• [WRITTEN TASK]
Repeat each line exactly, leaving nothing out.

• [STORED DATA]
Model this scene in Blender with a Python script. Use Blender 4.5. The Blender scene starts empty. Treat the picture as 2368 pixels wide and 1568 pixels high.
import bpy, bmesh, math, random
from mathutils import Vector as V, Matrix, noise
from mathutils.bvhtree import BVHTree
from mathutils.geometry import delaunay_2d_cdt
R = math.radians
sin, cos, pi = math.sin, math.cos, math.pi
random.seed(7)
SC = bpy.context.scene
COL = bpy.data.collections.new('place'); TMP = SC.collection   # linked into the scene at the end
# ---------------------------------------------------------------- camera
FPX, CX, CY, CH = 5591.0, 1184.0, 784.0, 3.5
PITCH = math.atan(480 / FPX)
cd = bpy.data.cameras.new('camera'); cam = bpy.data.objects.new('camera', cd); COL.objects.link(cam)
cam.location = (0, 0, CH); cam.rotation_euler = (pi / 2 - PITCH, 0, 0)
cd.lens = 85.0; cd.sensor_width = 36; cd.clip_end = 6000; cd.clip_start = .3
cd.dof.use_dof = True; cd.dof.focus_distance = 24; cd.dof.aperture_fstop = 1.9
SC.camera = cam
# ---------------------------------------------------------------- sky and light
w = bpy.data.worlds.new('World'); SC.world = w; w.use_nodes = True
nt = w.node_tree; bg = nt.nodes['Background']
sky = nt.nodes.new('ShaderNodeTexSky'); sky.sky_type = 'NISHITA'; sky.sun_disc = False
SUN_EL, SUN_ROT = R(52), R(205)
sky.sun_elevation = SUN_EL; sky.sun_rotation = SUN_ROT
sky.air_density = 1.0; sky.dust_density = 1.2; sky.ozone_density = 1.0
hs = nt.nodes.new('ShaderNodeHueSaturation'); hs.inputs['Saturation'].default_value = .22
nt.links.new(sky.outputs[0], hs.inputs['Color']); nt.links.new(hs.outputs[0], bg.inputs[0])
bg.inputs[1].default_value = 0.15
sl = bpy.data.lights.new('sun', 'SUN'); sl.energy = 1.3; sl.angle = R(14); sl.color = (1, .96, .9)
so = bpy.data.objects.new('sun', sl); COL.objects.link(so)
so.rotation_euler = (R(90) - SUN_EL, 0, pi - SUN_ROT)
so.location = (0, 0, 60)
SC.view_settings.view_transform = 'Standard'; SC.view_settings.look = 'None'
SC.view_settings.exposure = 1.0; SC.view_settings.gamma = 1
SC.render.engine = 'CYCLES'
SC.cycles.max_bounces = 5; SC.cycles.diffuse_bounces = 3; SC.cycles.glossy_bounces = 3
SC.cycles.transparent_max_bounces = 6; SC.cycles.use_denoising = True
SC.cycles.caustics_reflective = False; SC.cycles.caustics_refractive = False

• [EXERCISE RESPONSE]
Model this scene in Blender with a Python script. Use Blender 4.5. The Blender scene starts empty. Treat the picture as 2368 pixels wide and 1568 pixels high.
import bpy, bmesh, math, random
from mathutils import Vector as V, Matrix, noise
from mathutils.bvhtree import BVHTree
from mathutils.geometry import delaunay_2d_cdt
R = math.radians
sin, cos, pi = math.sin, math.cos, math.pi
random.seed(7)
SC = bpy.context.scene
COL = bpy.data.collections.new('place'); TMP = SC.collection   # linked into the scene at the end
# ---------------------------------------------------------------- camera
FPX, CX, CY, CH = 5591.0, 1184.0, 784.0, 3.5
PITCH = math.atan(480 / FPX)
cd = bpy.data.cameras.new('camera'); cam = bpy.data.objects.new('camera', cd); COL.objects.link(cam)
cam.location = (0, 0, CH); cam.rotation_euler = (pi / 2 - PITCH, 0, 0)
cd.lens = 85.0; cd.sensor_width = 36; cd.clip_end = 6000; cd.clip_start = .3
cd.dof.use_dof = True; cd.dof.focus_distance = 24; cd.dof.aperture_fstop = 1.9
SC.camera = cam
# ---------------------------------------------------------------- sky and light
w = bpy.data.worlds.new('World'); SC.world = w; w.use_nodes = True
nt = w.node_tree; bg = nt.nodes['Background']
sky = nt.nodes.new('ShaderNodeTexSky'); sky.sky_type = 'NISHITA'; sky.sun_disc = False
SUN_EL, SUN_ROT = R(52), R(205)
sky.sun_elevation = SUN_EL; sky.sun_rotation = SUN_ROT
sky.air_density = 1.0; sky.dust_density = 1.2; sky.ozone_density = 1.0
hs = nt.nodes.new('ShaderNodeHueSaturation'); hs.inputs['Saturation'].default_value = .22
nt.links.new(sky.outputs[0], hs.inputs['Color']); nt.links.new(hs.outputs[0], bg.inputs[0])
bg.inputs[1].default_value = 0.15
sl = bpy.data.lights.new('sun', 'SUN'); sl.energy = 1.3; sl.angle = R(14); sl.color = (1, .96, .9)
so = bpy.data.objects.new('sun', sl); COL.objects.link(so)
so.rotation_euler = (R(90) - SUN_EL, 0, pi - SUN_ROT)
so.location = (0, 0, 60)
SC.view_settings.view_transform = 'Standard'; SC.view_settings.look = 'None'
SC.view_settings.exposure = 1.0; SC.view_settings.gamma = 1
SC.render.engine = 'CYCLES'
SC.cycles.max_bounces = 5; SC.cycles.diffuse_bounces = 3; SC.cycles.glossy_bounces = 3
SC.cycles.transparent_max_bounces = 6; SC.cycles.use_denoising = True
SC.cycles.caustics_reflective = False; SC.cycles.caustics_refractive = False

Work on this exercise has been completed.